§ EXERCISE GOAL
Pictures are not part of the copy. Retype the lines from the first one through the line that contains "var t := Transform3D()".

§ PROVIDED MATERIAL
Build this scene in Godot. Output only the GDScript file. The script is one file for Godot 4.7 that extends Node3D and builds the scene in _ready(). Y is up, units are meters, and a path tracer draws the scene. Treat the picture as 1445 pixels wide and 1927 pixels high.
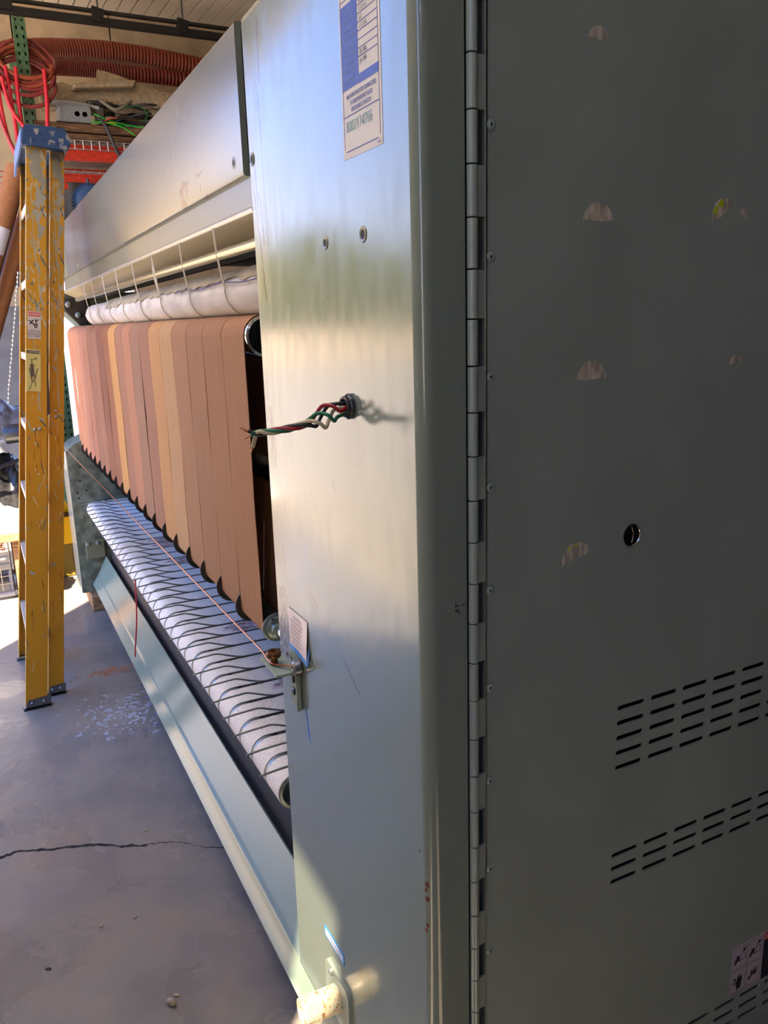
extends Node3D
# A workshop with a large flatwork ironer seen from its end, a closed step ladder and pallet racking.
# x runs from the machine's feeding side (0) into its depth, y up, z towards the viewer; metres.

class MB:
	var v := PackedVector3Array()
	var n := PackedVector3Array()
	var uv := PackedVector2Array()
	var t := Transform3D()

	func tri(a: Vector3, b: Vector3, c: Vector3, na: Vector3, nb: Vector3, nc: Vector3, ua := Vector2.ZERO, ub := Vector2.ZERO, uc := Vector2.ZERO) -> void:
		a = t * a; b = t * b; c = t * c
		na = (t.basis * na).normalized(); nb = (t.basis * nb).normalized(); nc = (t.basis * nc).normalized()
		if (b - a).cross(c - a).dot(na + nb + nc) > 0.0:
			v.append_array([a, c, b]); n.append_array([na, nc, nb]); uv.append_array([ua, uc, ub])
		else:
			v.append_array([a, b, c]); n.append_array([na, nb, nc]); uv.append_array([ua, ub, uc])

	func quad(a: Vector3, b: Vector3, c: Vector3, d: Vector3, nn: Vector3, ua := Vector2(0, 0), ub := Vector2(1, 0), uc := Vector2(1, 1), ud := Vector2(0, 1)) -> void:
		tri(a, b, c, nn, nn, nn, ua, ub, uc)
		tri(a, c, d, nn, nn, nn, ua, uc, ud)

	func box(c: Vector3, s: Vector3, b := 0.0) -> MB:
		var h := s * 0.5
		b = minf(b, minf(h.x, minf(h.y, h.z)) * 0.9)
		for a in 3:
			var o1 := (a + 1) % 3
			var o2 := (a + 2) % 3
			for sg: float in [-1.0, 1.0]:
				var nn := Vector3.ZERO
				nn[a] = sg
				var q: Array[Vector3] = []
				for k: Vector2 in [Vector2(-1, -1), Vector2(1, -1), Vector2(1, 1), Vector2(-1, 1)]:
					var p := Vector3.ZERO
					p[a] = sg * h[a]; p[o1] = k.x * (h[o1] - b); p[o2] = k.y * (h[o2] - b)
					q.append(c + p)
				quad(q[0], q[1], q[2], q[3], nn)
				if b > 0.0:
					for s2: float in [-1.0, 1.0]:
						var p1 := Vector3.ZERO
						p1[a] = sg * h[a]; p1[o1] = s2 * (h[o1] - b); p1[o2] = h[o2] - b
						var p2 := p1
						p2[o2] = -p1[o2]
						var p3 := p2
						p3[a] = sg * (h[a] - b); p3[o1] = s2 * h[o1]
						var p4 := p3
						p4[o2] = -p3[o2]
						var n2 := nn
						n2[o1] = s2
						quad(c + p1, c + p2, c + p3, c + p4, n2)
		if b > 0.0:
			for x: float in [-1.0, 1.0]:
				for y: float in [-1.0, 1.0]:
					for z: float in [-1.0, 1.0]:
						var g := Vector3(x, y, z)
						tri(c + g * Vector3(h.x, h.y - b, h.z - b), c + g * Vector3(h.x - b, h.y, h.z - b), c + g * Vector3(h.x - b, h.y - b, h.z), g, g, g)
		return self

	# closed polygon in the plane U, V, pushed along W from w0 to w1
	func prism(poly: PackedVector2Array, U: Vector3, V: Vector3, W: Vector3, w0: float, w1: float, o := Vector3.ZERO, smooth := 0.6) -> MB:
		if Geometry2D.is_polygon_clockwise(poly):
			poly = poly.duplicate(); poly.reverse()
		var k := poly.size()
		var en: Array[Vector2] = []
		for i in k:
			var e := (poly[(i + 1) % k] - poly[i]).normalized()
			en.append(Vector2(e.y, -e.x))
		for i in k:
			var j := (i + 1) % k
			var ni := en[i]
			var nj := en[i]
			var pr := en[(i + k - 1) % k]
			var nx := en[j]
			if pr.dot(en[i]) > smooth: ni = (pr + en[i]).normalized()
			if nx.dot(en[i]) > smooth: nj = (nx + en[i]).normalized()
			var a := o + U * poly[i].x + V * poly[i].y
			var b := o + U * poly[j].x + V * poly[j].y
			var na := U * ni.x + V * ni.y
			var nb := U * nj.x + V * nj.y
			var fu := float(i) / k
			var fv := float(i + 1) / k
			tri(a + W * w0, b + W * w0, b + W * w1, na, nb, nb, Vector2(fu, 0), Vector2(fv, 0), Vector2(fv, 1))
			tri(a + W * w0, b + W * w1, a + W * w1, na, nb, na, Vector2(fu, 0), Vector2(fv, 1), Vector2(fu, 1))
		var ix := Geometry2D.triangulate_polygon(poly)
		for i in range(0, ix.size(), 3):
			var p: Array[Vector3] = []
			for q in 3: p.append(o + U * poly[ix[i + q]].x + V * poly[ix[i + q]].y)
			tri(p[0] + W * w0, p[1] + W * w0, p[2] + W * w0, -W, -W, -W, poly[ix[i]], poly[ix[i + 1]], poly[ix[i + 2]])
			tri(p[0] + W * w1, p[1] + W * w1, p[2] + W * w1, W, W, W, poly[ix[i]], poly[ix[i + 1]], poly[ix[i + 2]])
		return self

	func tube(pts: PackedVector3Array, r: float, seg := 8, closed := false, r2 := -1.0, waves := 0.0) -> MB:
		var k := pts.size()
		var up := Vector3.ZERO
		var rings: Array = []
		var norms: Array = []
		var cnt := k + 1 if closed else k
		for i in cnt:
			var p := pts[i % k]
			var d: Vector3
			if closed: d = pts[(i + 1) % k] - pts[(i + k - 1) % k]
			else: d = pts[mini(i + 1, k - 1)] - pts[maxi(i - 1, 0)]
			d = d.normalized()
			if up == Vector3.ZERO:
				up = d.cross(Vector3.UP if absf(d.y) < 0.9 else Vector3.RIGHT).normalized()
			up = (up - d * up.dot(d)).normalized()
			var si := d.cross(up)
			var rr := r if r2 < 0.0 else lerpf(r, r2, float(i) / (cnt - 1))
			if waves > 0.0 and i % 2 == 1: rr *= 1.0 - waves
			var ring := PackedVector3Array()
			var nn := PackedVector3Array()
			for s in seg:
				var a := TAU * s / seg
				var q := up * cos(a) + si * sin(a)
				ring.append(p + q * rr); nn.append(q)
			rings.append(ring); norms.append(nn)
		for i in cnt - 1:
			for s in seg:
				var s2 := (s + 1) % seg
				var tl := Vector3.ZERO
				if waves > 0.0: tl = (pts[(i + 1) % k] - pts[i % k]).normalized() * (0.8 if i % 2 == 0 else -0.8)
				tri(rings[i][s], rings[i][s2], rings[i + 1][s2], norms[i][s] + tl, norms[i][s2] + tl, norms[i + 1][s2] + tl)
				tri(rings[i][s], rings[i + 1][s2], rings[i + 1][s], norms[i][s] + tl, norms[i + 1][s2] + tl, norms[i + 1][s] + tl)
		if not closed:
			for e in [0, k - 1]:
				var d := (pts[0] - pts[1]).normalized() if e == 0 else (pts[k - 1] - pts[k - 2]).normalized()
				for s in range(1, seg - 1):
					tri(rings[e][0], rings[e][s], rings[e][s + 1], d, d, d)
		return self

	# profile: (radius, height) along axis from o
	func lathe(o: Vector3, axis: Vector3, prof: PackedVector2Array, seg := 32, smooth := 0.75) -> MB:
		axis = axis.normalized()
		var u := axis.cross(Vector3.UP if absf(axis.y) < 0.9 else Vector3.RIGHT).normalized()
		var w := axis.cross(u)
		var k := prof.size()
		var en: Array[Vector2] = []
		for i in k - 1:
			var e := (prof[i + 1] - prof[i]).normalized()
			en.append(Vector2(e.y, -e.x))
		for i in k - 1:
			var ni := en[i]
			var nj := en[i]
			if i > 0 and en[i - 1].dot(en[i]) > smooth: ni = (en[i - 1] + en[i]).normalized()
			if i < k - 2 and en[i + 1].dot(en[i]) > smooth: nj = (en[i + 1] + en[i]).normalized()
			for s in seg:
				var a0 := TAU * s / seg
				var a1 := TAU * (s + 1) / seg
				var d0 := u * cos(a0) + w * sin(a0)
				var d1 := u * cos(a1) + w * sin(a1)
				var p := prof[i]
				var q := prof[i + 1]
				var A := o + d0 * p.x + axis * p.y
				var B := o + d1 * p.x + axis * p.y
				var C := o + d1 * q.x + axis * q.y
				var D := o + d0 * q.x + axis * q.y
				var f0 := float(s) / seg
				var f1 := float(s + 1) / seg
				if p.x > 1e-6:
					tri(A, B, C, d0 * ni.x + axis * ni.y, d1 * ni.x + axis * ni.y, d1 * nj.x + axis * nj.y, Vector2(f0, p.y), Vector2(f1, p.y), Vector2(f1, q.y))
				if q.x > 1e-6:
					tri(A, C, D, d0 * ni.x + axis * ni.y, d1 * nj.x + axis * nj.y, d0 * nj.x + axis * nj.y, Vector2(f0, p.y), Vector2(f1, q.y), Vector2(f0, q.y))
		return self

	# sheet from f(u, v), u and v from 0 to 1
	func sheet(nu: int, nv: int, f: Callable, thick := 0.0) -> MB:
		var P: Array = []
		for i in nu + 1:
			var row := PackedVector3Array()
			for j in nv + 1: row.append(f.call(float(i) / nu, float(j) / nv))
			P.append(row)
		var N: Array = []
		for i in nu + 1:
			var row := PackedVector3Array()
			for j in nv + 1:
				var a: Vector3 = P[mini(i + 1, nu)][j] - P[maxi(i - 1, 0)][j]
				var b: Vector3 = P[i][mini(j + 1, nv)] - P[i][maxi(j - 1, 0)]
				row.append(a.cross(b).normalized())
			N.append(row)
		for side in (2 if thick > 0.0 else 1):
			var sg := 1.0 if side == 0 else -1.0
			for i in nu:
				for j in nv:
					var q: Array[Vector3] = []
					var m: Array[Vector3] = []
					var w: Array[Vector2] = []
					for k: Vector2i in [Vector2i(0, 0), Vector2i(1, 0), Vector2i(1, 1), Vector2i(0, 1)]:
						var nn: Vector3 = N[i + k.x][j + k.y]
						q.append(P[i + k.x][j + k.y] + (nn * -thick if side == 1 else Vector3.ZERO)); m.append(nn * sg)
						w.append(Vector2(float(i + k.x) / nu, float(j + k.y) / nv))
					tri(q[0], q[1], q[2], m[0], m[1], m[2], w[0], w[1], w[2])
					tri(q[0], q[2], q[3], m[0], m[2], m[3], w[0], w[2], w[3])
		if thick > 0.0:
			for i in nu:
				for j: int in [0, nv]:
					var a: Vector3 = P[i][j]
					var b: Vector3 = P[i + 1][j]
					var e: Vector3 = (a - P[i][1 if j == 0 else nv - 1]).normalized()
					quad(a, b, b - N[i + 1][j] * thick, a - N[i][j] * thick, e)
			for j in nv:
				for i: int in [0, nu]:
					var a: Vector3 = P[i][j]
					var b: Vector3 = P[i][j + 1]
					var e: Vector3 = (a - P[1 if i == 0 else nu - 1][j]).normalized()
					quad(a, b, b - N[i][j + 1] * thick, a - N[i][j] * thick, e)
		return self

	# flat rectangle in U, V (w by h, centred on o) with a slot-shaped hole (length sl, height sh) and walls of that depth
	func slot_cell(o: Vector3, U: Vector3, V: Vector3, w: float, h: float, sl: float, sh: float, depth: float) -> MB:
		var nn := U.cross(V)
		var hole := PackedVector2Array()
		var outer := PackedVector2Array()
		var r := sh * 0.5
		var cx := sl * 0.5 - r
		for i in 24:
			var a := TAU * (i + 0.5) / 24.0
			hole.append(Vector2(cos(a) * r + (cx if cos(a) > 0.0 else -cx), sin(a) * r))
			var d := Vector2(cos(a) * w / h, sin(a))
			var m := maxf(absf(d.x) / (w * 0.5), absf(d.y) / (h * 0.5))
			outer.append(d / m)
		var at := func(p: Vector2) -> Vector3: return o + U * p.x + V * p.y
		for i in 24:
			var j := (i + 1) % 24
			var c := Vector2.ZERO
			quad(at.call(outer[i]), at.call(outer[j]), at.call(hole[j]), at.call(hole[i]), nn)
			if absf(outer[i].x - outer[j].x) > 1e-5 and absf(outer[i].y - outer[j].y) > 1e-5:
				c = Vector2(signf(outer[i].x) * w * 0.5, signf(outer[i].y) * h * 0.5)
				tri(at.call(outer[i]), at.call(c), at.call(outer[j]), nn, nn, nn)
			var m2 := -(hole[i] + hole[j]) * 0.5
			m2 -= Vector2(clampf(m2.x, -cx, cx), 0.0)
			var wn := U * m2.x + V * m2.y
			quad(at.call(hole[i]), at.call(hole[j]), at.call(hole[j]) - nn * depth, at.call(hole[i]) - nn * depth, wn)
		return self

	func mesh(origin := Vector3.ZERO) -> ArrayMesh:
		var a := []
		a.resize(Mesh.ARRAY_MAX)
		var w := v
		if origin != Vector3.ZERO:
			w = PackedVector3Array()
			for p in v: w.append(p - origin)
		a[Mesh.ARRAY_VERTEX] = w; a[Mesh.ARRAY_NORMAL] = n; a[Mesh.ARRAY_TEX_UV] = uv
		var m := ArrayMesh.new()
		m.add_surface_from_arrays(Mesh.PRIMITIVE_TRIANGLES, a)
		return m

	func base() -> Vector3:
		var lo := v[0]
		var hi := v[0]
		for p in v:
			lo = lo.min(p); hi = hi.max(p)
		return Vector3((lo.x + hi.x) * 0.5, lo.y, (lo.z + hi.z) * 0.5)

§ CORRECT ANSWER
Build this scene in Godot. Output only the GDScript file. The script is one file for Godot 4.7 that extends Node3D and builds the scene in _ready(). Y is up, units are meters, and a path tracer draws the scene. Treat the picture as 1445 pixels wide and 1927 pixels high.
extends Node3D
# A workshop with a large flatwork ironer seen from its end, a closed step ladder and pallet racking.
# x runs from the machine's feeding side (0) into its depth, y up, z towards the viewer; metres.

class MB:
	var v := PackedVector3Array()
	var n := PackedVector3Array()
	var uv := PackedVector2Array()
	var t := Transform3D()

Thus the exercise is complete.